A reportagem fez questionamentos à Prefeitura de Sorocaba: se houve consulta a outras empresas ou orçamentos comparativos antes da contratação direta da empresa para o serviço de ambulância; o critério técnico e jurídico utilizado para justificar a dispensa de licitação na contratação da empresa; se existe previsão de abrir licitação convencional para esse tipo de serviço no futuro ou se a prefeitura pretende manter o modelo de contratação por dispensa; e quais medidas de fiscalização e controle estão previstas para garantir a qualidade e regularidade dos serviços prestados pela empresa contratada diretamente, sem concorrência.
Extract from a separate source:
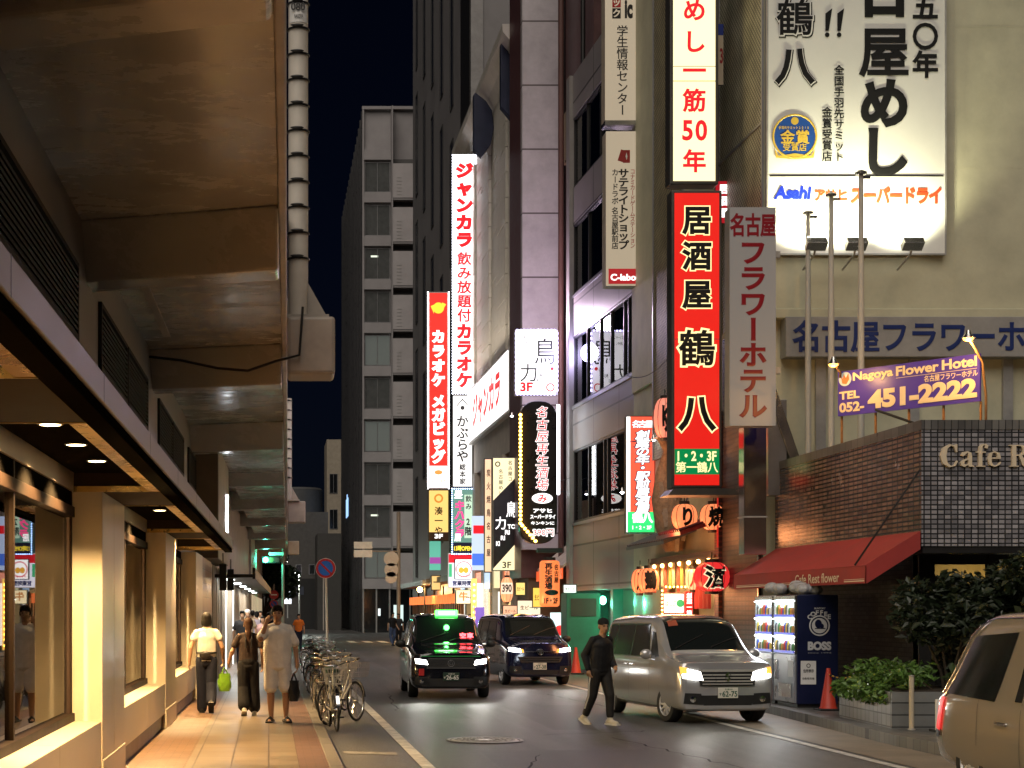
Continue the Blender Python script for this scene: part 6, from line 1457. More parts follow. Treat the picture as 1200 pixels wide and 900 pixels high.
def car(name, lb, cat, loc, heading, sh, paint, spec):
    """heading = angle of the car's nose from world +x"""
    t = thing(name, lb, cat, (loc[0], loc[1], 0), heading)
    b = sh.body().build('body', paint, t)
    fx, rx, r = spec['front_axle'], spec['rear_axle'], spec['r']
    cut_arches(b, [(fx, r, r + .055), (rx, r, r + .055)])
    tw = sh.W / 2 - .115
    for x in (fx, rx):
        for sg in (-1, 1): wheel(t, x, sg * tw, r, .19, sg, spec.get('spokes', 10), spec.get('steer', 0) if x == fx else 0)
    for sg in (-1, 1):
        if 'band' in spec: patch(lambda x, z, sg=sg: sh.side(x, z, sg, .003), spec['band'], 14, 6).build('pillar_trim', M_PLAST, t, smooth=180)
        for q in spec['windows']:
            patch(lambda x, z, sg=sg: sh.side(x, z, sg, .006), q, 8, 6).build('side_window', M_CARGLASS, t, smooth=180)
        for x0, x1, z in spec['handles']:
            c = MB(); y = sh.Y(x0, z) + .012; c.box(x0, x1, sg * y - .014, sg * y + .014, z - .016, z + .016); c.build('door_handle', spec.get('handle_mat', paint), t, bevel=.008)
        c = MB()
        for x, z0, z1 in spec['gaps']:
            c.add([sh.side(x - .004, z0 + (z1 - z0) * i / 8, sg, .003) for i in range(9)] + [sh.side(x + .004, z0 + (z1 - z0) * i / 8, sg, .003) for i in range(9)], [(i, i + 1, i + 10, i + 9) for i in range(8)])
        c.build('door_seam', M_PLAST, t)
        c = MB(); x, z = spec['mirror']; y = sh.Y(x, z); c.ball((x + .03, sg * (y + .15), z + .06), (.07, .11, .085), 12, 8); c.obox((x, sg * (y + .04), z + .01), (.06, .12, .05)); c.build('mirror', spec.get('mirror_mat', paint), t, smooth=60)
        if 'head' in spec:
            q = [(sg * a, z) for a, z in spec['head']]
            h_ = patch(lambda y, z: sh.front(y, z, .010), q, 8, 5).build('headlight', E_HEAD if spec.get('lit', True) else M_CHROME, t, smooth=180)
            if 'amber' in spec: patch(lambda y, z: sh.front(y, z, .012), [(sg * a, z) for a, z in spec['amber']], 6, 4).build('turn_signal', E_AMB, h_, smooth=180)
            if spec.get('lit', True):
                hy = sum(a for a, _ in spec['head']) / 4; hz = sum(z for _, z in spec['head']) / 4
                lamp('headlamp_beam', 'SPOT', (sh.L / 2 + .12, sg * hy, hz), spec.get('beam', 30), (1, .96, .88), t, .06, (0, -math.radians(90 - 3.5), 0), 62, .8)
        if 'fog' in spec:
            y, z, r2 = spec['fog']; patch(lambda a, b: sh.front(a, b, .008), [(sg * (y - .17), z - .09), (sg * (y + .15), z - .07), (sg * (y + .13), z + .10), (sg * (y - .14), z + .09)], 4, 4).build('fog_recess', M_PLAST, t)
            p = sh.front(sg * y, z, .016); c = MB(); c.lathe([(0, p[0] + .012), (r2, p[0] + .004), (r2, p[0] - .01)], (0, p[1], p[2]), 16, axis='x'); c.build('fog_lamp', M_CHROME, t, smooth=60)
    q = spec['screen']
    patch(lambda x, y: sh.top(x, y), q, 14, 14).build('windscreen', M_CARGLASS, t, smooth=180)
    c = MB()
    for y0, y1 in ((-.55, .0), (.05, .62)):
        pts = [Vector(sh.top(q[0][0] - .02 - .05 * k, y0 + (y1 - y0) * k / 4., .02)) for k in range(5)]; c.tube(pts, .009, 5)
    c.build('wiper', M_PLAST, t)
    for nm, m, corners, d in spec['front']:
        patch(lambda y, z, d=d: sh.front(y, z, d), corners, 10, 4).build(nm, m, t, smooth=180)
    for nm, m, rows_ in spec.get('bars', []):
        c = MB()
        for y0, y1, z, hgt in rows_:
            pts = [sh.front(y0 + (y1 - y0) * k / 12, z, .022) for k in range(13)]
            c.add([(p[0], p[1], p[2] - hgt / 2) for p in pts] + [(p[0], p[1], p[2] + hgt / 2) for p in pts] + [(p[0] - .02, p[1], p[2] + hgt / 2) for p in pts] + [(p[0] - .02, p[1], p[2] - hgt / 2) for p in pts],
                  [(i, i + 1, i + 14, i + 13) for i in range(12)] + [(i + 13, i + 14, i + 27, i + 26) for i in range(12)] + [(i + 39, i + 40, i + 1, i) for i in range(12)])
        c.build(nm, m, t)
    if 'plate' in spec:
        y, z, txt = spec['plate']; p = sh.front(y, z, .03)
        c = MB(); c.box(p[0] - .02, p[0], y - .165, y + .165, z - .083, z + .083); pl_ = c.build('number_plate', spec.get('plate_mat', M_PLATE), t, bevel=.004)
        a = Text(); a.fit(txt, -.10, .15, -.062, .03, .02); a.fit('名古屋 500', -.06, .07, .042, .072, .01); a.cell('す', -.132, -.02, .05, .05, .02)
        o = a.build('lettering', spec.get('plate_ink', pm('plate_green', (.01, .09, .05), rough=.5, var=.03)), pl_); o.rotation_euler = (0, 0, PI / 2); o.location = (p[0] + .004, y, z)
    return t

# silver minivan, nose to the camera and a little to the right
P_SILV = pm('silver_paint', (.50, .50, .52), rough=.12, metal=.5, var=0, obj=True, coat=.6)
sh = Shell(3.71, 1.625, [(-1.86, 1.60, 1.00, .74, .60, .25), (-1.70, 1.70, 1.01, .80, .64, .20), (-.6, 1.745, 1.01, .81, .66, .19), (.25, 1.735, 1.01, .81, .66, .19), (.62, 1.66, 1.01, .81, .66, .19), (1.14, 1.12, 1.00, .805, .72, .19), (1.32, 1.07, .98, .80, .745, .19), (1.74, 1.0, .92, .795, .735, .20), (1.86, .96, .88, .775, .715, .22)], .10, .11)
minivan = car('minivan', 'silver minivan with lit headlights stopped beside the vending machines', 'minivan', (7.03, 27.6), math.radians(-90 + 8), sh, P_SILV, dict(
    front_axle=1.22, rear_axle=-1.26, r=.29, spokes=10, steer=.12,
    windows=[[(-1.62, 1.06), (-1.22, 1.05), (-1.22, 1.55), (-1.58, 1.53)], [(-1.16, 1.05), (-.38, 1.05), (-.38, 1.56), (-1.16, 1.56)], [(-.32, 1.05), (.52, 1.05), (.28, 1.56), (-.32, 1.56)], [(.58, 1.05), (.92, 1.05), (.60, 1.44), (.46, 1.46)]],
    band=[(-1.66, 1.03), (.55, 1.03), (.31, 1.59), (-1.62, 1.58)], handles=[(-.55, -.37, .90), (-.28, -.10, .90)], gaps=[(-.35, .30, 1.02), (.60, .35, 1.02), (-1.19, .45, 1.02)], mirror=(.74, 1.03),
    screen=[(1.10, -.63), (1.10, .63), (.50, .56), (.50, -.56)], head=[(.40, .70), (.735, .74), (.745, .90), (.44, .83)], amber=[(.66, .80), (.765, .80), (.765, .915), (.66, .90)], fog=(.58, .40, .05),
    front=[('grille', M_PLAST, [(-.46, .61), (.46, .61), (.47, .86), (-.47, .86)], .008), ('bumper_intake', M_PLAST, [(-.40, .30), (.40, .30), (.46, .46), (-.46, .46)], .008)],
    bars=[('grille_bar', pm('bright_trim', (.70, .69, .67), rough=.28, metal=.5, var=.05, obj=True), [(-.47, .47, .852, .038), (-.44, .44, .785, .020), (-.44, .44, .735, .020), (-.43, .43, .685, .020), (-.42, .42, .64, .016)]), ('lower_trim', P_SILV, [(-.70, .70, .275, .05)])], plate=(0, .50, '62-75'), beam=18))
c = MB(); p = sh.front(0, .755, .05)
S_ = [(.05, .03), (.0, .075), (-.05, .03), (.012, -.02), (-.02, -.045), (-.05, -.02), (-.05, -.03), (.0, -.075), (.05, -.03), (-.012, .02), (.02, .045), (.05, .02)]
c.add([(p[0], a, p[2] + b) for a, b in S_], [tuple(range(12))]); c.build('emblem', M_CHROME, minivan, fixn=False)
c = MB(); c.box(.45, .55, -.5, -.32, 1.40, 1.56); 
c = MB(); c.grid(lambda a, b: sh.top(.62 + .10 * b, -.52 + .16 * a, .012), 4, 3); c.build('red_reflection_patch', pm('windscreen_reflection', (.35, .08, .04), rough=.4), minivan, fixn=False)  # painted patch stands for a red reflection on the windscreen
lantern_w = MB()

# black taxi with green roof light
P_BLACK = pm('black_car_paint', (.010, .010, .014), rough=.10, metal=.1, var=0, obj=True, coat=1.0)
sh = Shell(4.40, 1.695, [(-2.2, 1.55, 1.02, .76, .60, .26), (-2.0, 1.68, 1.03, .82, .64, .21), (-.8, 1.75, 1.03, .845, .67, .19), (.2, 1.735, 1.03, .845, .67, .19), (.55, 1.66, 1.03, .845, .67, .19), (1.22, 1.12, 1.01, .835, .70, .19), (1.5, 1.06, .97, .83, .73, .19), (2.0, .97, .86, .81, .70, .20), (2.2, .90, .80, .77, .67, .22)], .18, .16)
taxi = car('taxi', 'black taxi with a green roof light and red sign behind its windscreen', 'taxi', (3.78, 35.3), math.radians(-91.5), sh, P_BLACK, dict(
    front_axle=1.42, rear_axle=-1.33, r=.31, spokes=8,
    windows=[[(-1.95, 1.10), (-1.35, 1.08), (-1.35, 1.54), (-1.86, 1.52)], [(-1.28, 1.08), (-.32, 1.08), (-.32, 1.57), (-1.28, 1.57)], [(-.25, 1.08), (.62, 1.08), (.34, 1.57), (-.25, 1.57)]],
    handles=[(-.5, -.32, .93), (-.2, -.02, .93)], gaps=[(-.28, .32, 1.04), (.75, .36, 1.04)], mirror=(.84, 1.05), mirror_mat=M_PLAST,
    screen=[(1.20, -.66), (1.20, .66), (.48, .57), (.48, -.57)], head=[(.47, .70), (.72, .73), (.73, .83), (.50, .79)], fog=(.60, .36, .04),
    front=[('grille', M_PLAST, [(-.50, .62), (.50, .62), (.46, .84), (-.46, .84)], .008), ('bumper_intake', M_PLAST, [(-.60, .26), (.60, .26), (.62, .42), (-.62, .42)], .008)],
    bars=[('grille_bar', pm('smoked_chrome', (.10, .10, .10), rough=.2, metal=1, var=.05, obj=True), [(-.45, .45, .80, .012), (-.46, .46, .76, .012), (-.47, .47, .72, .012), (-.47, .47, .68, .012)]), ('hood_reflection', em('green_reflex', (.05, .6, .15), .0), [(-.60, .60, .875, .015)])],  # green bar paints a reflection along the hood edge
    plate=(0, .46, '26-65'), plate_mat=pm('plate_black_green', (.01, .035, .02), rough=.5, var=.05, obj=True), plate_ink=M_WHITE, beam=18))
c = MB(); c.prism([(-.09, 1.735), (.09, 1.735), (.06, 1.86), (-.06, 1.86)], -.24, .24); rl = c.build('roof_light', em('taxi_green', (.06, 1.0, .08), 3.2), taxi, bevel=.02); rl.data.transform(Matrix.Translation((.42, .05, -.04)))
lamp('roof_glow', 'POINT', (.75, .05, 1.78), 5, (.1, 1, .15), taxi, .06)
c = MB(); c.obox((.512, .05, 1.758), (.006, .34, .045)); c.build('lit_strip', em('taxi_letter', (.75, 1, .75), 2.5, False), rl)
c = MB(); p0_ = sh.top(.98, -.42, .02)
a = Text(); a.cell('空', -.075, 0, .14, .14, .04); a.cell('車', .075, 0, .14, .14, .04); o = a.build('vacant_sign', em('red_led', (1, .05, .06), 3.5), taxi); o.rotation_euler = (math.radians(-35), 0, PI / 2); o.location = (1.07, .42, 1.28)
c = MB(); c.torus((sh.front(0, .73, .03)[0], 0, .73), .065, .010, 'x', 20, 6); c.torus((sh.front(0, .73, .035)[0], 0, .73), .032, .008, 'x', 16, 6, sy=1); c.build('emblem', M_CHROME, taxi, smooth=60)
c = MB(); p = sh.front(-.62, .56, .012); c.box(p[0] - .01, p[0] + .004, -.66, -.55, .48, .62); c.build('red_sticker', M_RED, taxi)
c = MB()
for sg in (-.6, .6): c.tube([(-1.7, sg, sh.Z(-1.7, sg) + .03), (.1, sg, sh.Z(.1, sg) + .03)], .015, 6)
c.build('roof_rail', M_CHROME, taxi)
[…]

A administração municipal respondeu que a disputa de lances foi realizada no dia 9 de junho, por meio da CPL nº 191/2025, e teve a participação de quatro empresas. “Venceu a empresa com o menor valor ofertado através do portal de compras (...) O valor contratado é de R$ 50.950,00 pelo período de três meses. Para garantir a qualidade e regularidade dos serviços prestados pela empresa contratada, conforme previsto em contrato, serão realizadas vistorias periódicas, elaborados relatórios sobre a execução dos serviços, conferidas as notas fiscais e os demais documentos apresentados”, diz em nota.

A prefeitura também foi questionada se mantém no local salva-vidas e ambulância. Respondeu que há salva-vidas diariamente, e em feriados e fins de semana, também ambulância.
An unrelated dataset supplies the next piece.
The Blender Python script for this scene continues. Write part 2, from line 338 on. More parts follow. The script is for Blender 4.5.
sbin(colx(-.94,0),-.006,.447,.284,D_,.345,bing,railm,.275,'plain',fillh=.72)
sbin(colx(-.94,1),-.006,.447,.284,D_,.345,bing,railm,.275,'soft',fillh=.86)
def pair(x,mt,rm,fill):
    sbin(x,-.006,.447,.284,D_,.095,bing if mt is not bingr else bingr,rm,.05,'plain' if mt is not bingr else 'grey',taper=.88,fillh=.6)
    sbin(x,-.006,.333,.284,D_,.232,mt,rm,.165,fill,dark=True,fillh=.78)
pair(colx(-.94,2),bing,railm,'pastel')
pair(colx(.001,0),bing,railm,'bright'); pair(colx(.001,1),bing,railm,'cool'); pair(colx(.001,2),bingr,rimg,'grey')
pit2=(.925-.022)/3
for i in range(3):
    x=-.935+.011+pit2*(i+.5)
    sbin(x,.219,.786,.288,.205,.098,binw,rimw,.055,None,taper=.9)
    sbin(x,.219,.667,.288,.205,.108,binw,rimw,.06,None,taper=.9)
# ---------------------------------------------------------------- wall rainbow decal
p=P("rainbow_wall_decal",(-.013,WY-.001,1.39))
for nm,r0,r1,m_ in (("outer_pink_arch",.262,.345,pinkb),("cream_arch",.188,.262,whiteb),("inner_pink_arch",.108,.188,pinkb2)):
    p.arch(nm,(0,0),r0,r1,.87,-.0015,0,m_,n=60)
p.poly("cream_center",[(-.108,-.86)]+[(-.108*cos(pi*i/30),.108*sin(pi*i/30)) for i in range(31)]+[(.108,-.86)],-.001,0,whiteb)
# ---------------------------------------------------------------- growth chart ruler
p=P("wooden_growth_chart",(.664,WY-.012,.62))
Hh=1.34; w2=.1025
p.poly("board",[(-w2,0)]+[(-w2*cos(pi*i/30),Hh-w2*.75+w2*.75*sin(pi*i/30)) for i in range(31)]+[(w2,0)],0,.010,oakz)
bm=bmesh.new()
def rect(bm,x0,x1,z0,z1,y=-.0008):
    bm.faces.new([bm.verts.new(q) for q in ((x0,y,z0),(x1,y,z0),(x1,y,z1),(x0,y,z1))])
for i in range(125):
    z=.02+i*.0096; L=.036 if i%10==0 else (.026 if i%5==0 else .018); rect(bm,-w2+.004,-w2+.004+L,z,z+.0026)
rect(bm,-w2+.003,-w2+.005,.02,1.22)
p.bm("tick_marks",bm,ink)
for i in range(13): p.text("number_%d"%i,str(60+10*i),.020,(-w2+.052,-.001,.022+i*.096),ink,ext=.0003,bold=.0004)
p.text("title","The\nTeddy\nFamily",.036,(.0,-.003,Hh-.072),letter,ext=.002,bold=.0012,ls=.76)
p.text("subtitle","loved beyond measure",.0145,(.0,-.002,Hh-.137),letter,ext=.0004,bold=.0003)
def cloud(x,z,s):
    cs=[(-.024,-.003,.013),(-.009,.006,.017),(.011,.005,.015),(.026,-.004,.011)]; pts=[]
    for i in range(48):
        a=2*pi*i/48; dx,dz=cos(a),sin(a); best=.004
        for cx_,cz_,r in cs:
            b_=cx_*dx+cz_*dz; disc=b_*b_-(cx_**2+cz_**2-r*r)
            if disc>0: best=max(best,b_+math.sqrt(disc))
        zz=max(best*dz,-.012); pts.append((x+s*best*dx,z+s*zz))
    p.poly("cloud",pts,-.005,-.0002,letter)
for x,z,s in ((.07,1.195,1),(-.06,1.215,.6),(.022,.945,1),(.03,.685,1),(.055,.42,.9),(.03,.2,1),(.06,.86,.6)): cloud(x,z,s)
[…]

Quanto à questão da ambulância no local, o promotor Jorge Marum afirma que não foi uma recomendação específica do Ministério Público. “Está dentro das medidas de segurança que a Prefeitura apresentou e que ensejaram o arquivamento do caso sob o aspecto da segurança”, explica.

De acordo com o promotor, o arquivamento foi estritamente em relação à segurança e não isenta a prefeitura da responsabilidade pelo que aconteceu, se referindo à morte do adolescente vítima de afogamento em 2 de maio, na prainha.

A decisão de arquivamento do procedimento que cobrava medidas de segurança no local se deu após análise das respostas fornecidas pela Prefeitura de Sorocaba e pelo Corpo de Bombeiros, além da verificação de medidas adotadas para ampliar a segurança do local.


Contratações emergenciais devem ser
exceção e não regra, alerta advogado

Diante da recente divulgação de novas dispensas de licitação feitas pela Prefeitura de Sorocaba, como a contratação direta de serviço de ambulância e de salva-vidas para o Parque Natural Porto das Águas, o tema das contratações “emergenciais” volta a ganhar destaque no debate público. Embora legalmente previstas, essas modalidades exigem atenção redobrada, pois representam exceções à regra da obrigatoriedade de licitação.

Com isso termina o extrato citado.